■ **SUPPLIED MATERIAL**:
○ ○ ○ ○ ○ ○ ○

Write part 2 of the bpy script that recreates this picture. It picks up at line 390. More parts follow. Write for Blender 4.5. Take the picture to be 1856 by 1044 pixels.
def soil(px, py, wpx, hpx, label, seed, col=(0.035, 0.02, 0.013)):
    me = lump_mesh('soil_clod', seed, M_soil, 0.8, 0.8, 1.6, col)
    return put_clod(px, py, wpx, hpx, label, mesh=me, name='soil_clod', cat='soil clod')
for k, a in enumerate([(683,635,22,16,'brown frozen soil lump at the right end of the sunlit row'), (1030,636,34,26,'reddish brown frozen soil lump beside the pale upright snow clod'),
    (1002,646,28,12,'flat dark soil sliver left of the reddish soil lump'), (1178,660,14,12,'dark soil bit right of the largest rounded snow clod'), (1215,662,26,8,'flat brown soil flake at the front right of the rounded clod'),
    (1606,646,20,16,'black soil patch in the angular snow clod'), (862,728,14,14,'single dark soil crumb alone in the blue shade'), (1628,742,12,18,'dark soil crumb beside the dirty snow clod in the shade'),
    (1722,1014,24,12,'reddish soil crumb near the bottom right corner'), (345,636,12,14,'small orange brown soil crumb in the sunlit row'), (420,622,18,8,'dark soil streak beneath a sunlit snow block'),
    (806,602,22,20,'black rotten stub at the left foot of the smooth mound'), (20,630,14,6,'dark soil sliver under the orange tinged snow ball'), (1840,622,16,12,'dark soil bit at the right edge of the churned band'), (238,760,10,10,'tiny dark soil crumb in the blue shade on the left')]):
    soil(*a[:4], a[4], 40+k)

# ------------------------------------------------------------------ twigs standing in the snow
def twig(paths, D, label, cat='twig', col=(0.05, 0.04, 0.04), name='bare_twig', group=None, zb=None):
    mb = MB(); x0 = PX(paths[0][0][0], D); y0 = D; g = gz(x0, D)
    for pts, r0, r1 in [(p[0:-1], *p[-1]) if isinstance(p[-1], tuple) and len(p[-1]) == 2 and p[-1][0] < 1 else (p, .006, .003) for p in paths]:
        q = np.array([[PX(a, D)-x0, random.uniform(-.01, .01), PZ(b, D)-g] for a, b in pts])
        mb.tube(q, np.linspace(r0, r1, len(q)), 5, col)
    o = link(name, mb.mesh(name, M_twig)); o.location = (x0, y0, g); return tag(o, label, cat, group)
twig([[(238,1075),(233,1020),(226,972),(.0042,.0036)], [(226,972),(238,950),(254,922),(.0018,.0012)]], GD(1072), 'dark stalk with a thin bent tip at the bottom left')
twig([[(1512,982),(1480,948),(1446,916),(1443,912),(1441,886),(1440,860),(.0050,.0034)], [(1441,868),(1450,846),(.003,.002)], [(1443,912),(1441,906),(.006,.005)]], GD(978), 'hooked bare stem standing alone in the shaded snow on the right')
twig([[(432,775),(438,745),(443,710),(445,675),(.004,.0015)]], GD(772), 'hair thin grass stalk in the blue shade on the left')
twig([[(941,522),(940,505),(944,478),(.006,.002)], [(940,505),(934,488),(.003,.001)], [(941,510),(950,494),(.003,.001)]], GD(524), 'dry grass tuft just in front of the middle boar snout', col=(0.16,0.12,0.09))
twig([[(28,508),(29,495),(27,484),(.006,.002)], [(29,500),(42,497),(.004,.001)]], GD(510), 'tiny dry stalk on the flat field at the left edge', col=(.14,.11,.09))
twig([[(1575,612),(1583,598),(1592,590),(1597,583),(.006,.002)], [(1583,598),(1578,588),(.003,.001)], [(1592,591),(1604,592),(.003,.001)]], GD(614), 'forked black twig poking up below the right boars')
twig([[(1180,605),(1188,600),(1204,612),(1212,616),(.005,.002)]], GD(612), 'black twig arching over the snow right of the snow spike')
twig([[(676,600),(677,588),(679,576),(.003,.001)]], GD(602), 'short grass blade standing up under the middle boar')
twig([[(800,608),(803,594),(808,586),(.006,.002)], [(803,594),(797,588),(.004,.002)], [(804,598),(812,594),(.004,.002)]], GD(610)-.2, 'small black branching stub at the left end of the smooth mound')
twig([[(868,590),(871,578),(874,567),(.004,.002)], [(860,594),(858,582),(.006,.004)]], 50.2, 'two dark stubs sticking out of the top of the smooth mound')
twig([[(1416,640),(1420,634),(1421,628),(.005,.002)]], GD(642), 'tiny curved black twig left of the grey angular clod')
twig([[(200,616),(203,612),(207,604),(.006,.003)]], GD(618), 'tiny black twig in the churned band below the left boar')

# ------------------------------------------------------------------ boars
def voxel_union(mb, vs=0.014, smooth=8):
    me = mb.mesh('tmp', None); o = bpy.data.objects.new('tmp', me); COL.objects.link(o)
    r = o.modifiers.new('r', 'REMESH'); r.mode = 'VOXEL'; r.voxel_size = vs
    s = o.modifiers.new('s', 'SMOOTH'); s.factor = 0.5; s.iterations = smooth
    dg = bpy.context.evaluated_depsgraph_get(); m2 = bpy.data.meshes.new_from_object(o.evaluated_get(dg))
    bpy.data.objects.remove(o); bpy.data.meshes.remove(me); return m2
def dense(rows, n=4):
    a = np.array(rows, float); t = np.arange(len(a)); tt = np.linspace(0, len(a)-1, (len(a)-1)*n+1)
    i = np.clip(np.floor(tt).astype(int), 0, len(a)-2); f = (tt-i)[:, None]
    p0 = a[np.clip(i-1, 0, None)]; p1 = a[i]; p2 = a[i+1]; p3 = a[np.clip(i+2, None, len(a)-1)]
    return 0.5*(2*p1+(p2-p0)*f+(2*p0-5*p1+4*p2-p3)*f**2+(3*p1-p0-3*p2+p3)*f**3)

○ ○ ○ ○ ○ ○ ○

■ **WORK TO BE COMPLETED**: Restate the whole listing exactly, leaving out nothing.

■ **FINISHED EXERCISE**:
Write part 2 of the bpy script that recreates this picture. It picks up at line 390. More parts follow. Write for Blender 4.5. Take the picture to be 1856 by 1044 pixels.
def soil(px, py, wpx, hpx, label, seed, col=(0.035, 0.02, 0.013)):
    me = lump_mesh('soil_clod', seed, M_soil, 0.8, 0.8, 1.6, col)
    return put_clod(px, py, wpx, hpx, label, mesh=me, name='soil_clod', cat='soil clod')
for k, a in enumerate([(683,635,22,16,'brown frozen soil lump at the right end of the sunlit row'), (1030,636,34,26,'reddish brown frozen soil lump beside the pale upright snow clod'),
    (1002,646,28,12,'flat dark soil sliver left of the reddish soil lump'), (1178,660,14,12,'dark soil bit right of the largest rounded snow clod'), (1215,662,26,8,'flat brown soil flake at the front right of the rounded clod'),
    (1606,646,20,16,'black soil patch in the angular snow clod'), (862,728,14,14,'single dark soil crumb alone in the blue shade'), (1628,742,12,18,'dark soil crumb beside the dirty snow clod in the shade'),
    (1722,1014,24,12,'reddish soil crumb near the bottom right corner'), (345,636,12,14,'small orange brown soil crumb in the sunlit row'), (420,622,18,8,'dark soil streak beneath a sunlit snow block'),
    (806,602,22,20,'black rotten stub at the left foot of the smooth mound'), (20,630,14,6,'dark soil sliver under the orange tinged snow ball'), (1840,622,16,12,'dark soil bit at the right edge of the churned band'), (238,760,10,10,'tiny dark soil crumb in the blue shade on the left')]):
    soil(*a[:4], a[4], 40+k)

# ------------------------------------------------------------------ twigs standing in the snow
def twig(paths, D, label, cat='twig', col=(0.05, 0.04, 0.04), name='bare_twig', group=None, zb=None):
    mb = MB(); x0 = PX(paths[0][0][0], D); y0 = D; g = gz(x0, D)
    for pts, r0, r1 in [(p[0:-1], *p[-1]) if isinstance(p[-1], tuple) and len(p[-1]) == 2 and p[-1][0] < 1 else (p, .006, .003) for p in paths]:
        q = np.array([[PX(a, D)-x0, random.uniform(-.01, .01), PZ(b, D)-g] for a, b in pts])
        mb.tube(q, np.linspace(r0, r1, len(q)), 5, col)
    o = link(name, mb.mesh(name, M_twig)); o.location = (x0, y0, g); return tag(o, label, cat, group)
twig([[(238,1075),(233,1020),(226,972),(.0042,.0036)], [(226,972),(238,950),(254,922),(.0018,.0012)]], GD(1072), 'dark stalk with a thin bent tip at the bottom left')
twig([[(1512,982),(1480,948),(1446,916),(1443,912),(1441,886),(1440,860),(.0050,.0034)], [(1441,868),(1450,846),(.003,.002)], [(1443,912),(1441,906),(.006,.005)]], GD(978), 'hooked bare stem standing alone in the shaded snow on the right')
twig([[(432,775),(438,745),(443,710),(445,675),(.004,.0015)]], GD(772), 'hair thin grass stalk in the blue shade on the left')
twig([[(941,522),(940,505),(944,478),(.006,.002)], [(940,505),(934,488),(.003,.001)], [(941,510),(950,494),(.003,.001)]], GD(524), 'dry grass tuft just in front of the middle boar snout', col=(0.16,0.12,0.09))
twig([[(28,508),(29,495),(27,484),(.006,.002)], [(29,500),(42,497),(.004,.001)]], GD(510), 'tiny dry stalk on the flat field at the left edge', col=(.14,.11,.09))
twig([[(1575,612),(1583,598),(1592,590),(1597,583),(.006,.002)], [(1583,598),(1578,588),(.003,.001)], [(1592,591),(1604,592),(.003,.001)]], GD(614), 'forked black twig poking up below the right boars')
twig([[(1180,605),(1188,600),(1204,612),(1212,616),(.005,.002)]], GD(612), 'black twig arching over the snow right of the snow spike')
twig([[(676,600),(677,588),(679,576),(.003,.001)]], GD(602), 'short grass blade standing up under the middle boar')
twig([[(800,608),(803,594),(808,586),(.006,.002)], [(803,594),(797,588),(.004,.002)], [(804,598),(812,594),(.004,.002)]], GD(610)-.2, 'small black branching stub at the left end of the smooth mound')
twig([[(868,590),(871,578),(874,567),(.004,.002)], [(860,594),(858,582),(.006,.004)]], 50.2, 'two dark stubs sticking out of the top of the smooth mound')
twig([[(1416,640),(1420,634),(1421,628),(.005,.002)]], GD(642), 'tiny curved black twig left of the grey angular clod')
twig([[(200,616),(203,612),(207,604),(.006,.003)]], GD(618), 'tiny black twig in the churned band below the left boar')

# ------------------------------------------------------------------ boars
def voxel_union(mb, vs=0.014, smooth=8):
    me = mb.mesh('tmp', None); o = bpy.data.objects.new('tmp', me); COL.objects.link(o)
    r = o.modifiers.new('r', 'REMESH'); r.mode = 'VOXEL'; r.voxel_size = vs
    s = o.modifiers.new('s', 'SMOOTH'); s.factor = 0.5; s.iterations = smooth
    dg = bpy.context.evaluated_depsgraph_get(); m2 = bpy.data.meshes.new_from_object(o.evaluated_get(dg))
    bpy.data.objects.remove(o); bpy.data.meshes.remove(me); return m2
def dense(rows, n=4):
    a = np.array(rows, float); t = np.arange(len(a)); tt = np.linspace(0, len(a)-1, (len(a)-1)*n+1)
    i = np.clip(np.floor(tt).astype(int), 0, len(a)-2); f = (tt-i)[:, None]
    p0 = a[np.clip(i-1, 0, None)]; p1 = a[i]; p2 = a[i+1]; p3 = a[np.clip(i+2, None, len(a)-1)]
    return 0.5*(2*p1+(p2-p0)*f+(2*p0-5*p1+4*p2-p3)*f**2+(3*p1-p0-3*p2+p3)*f**3)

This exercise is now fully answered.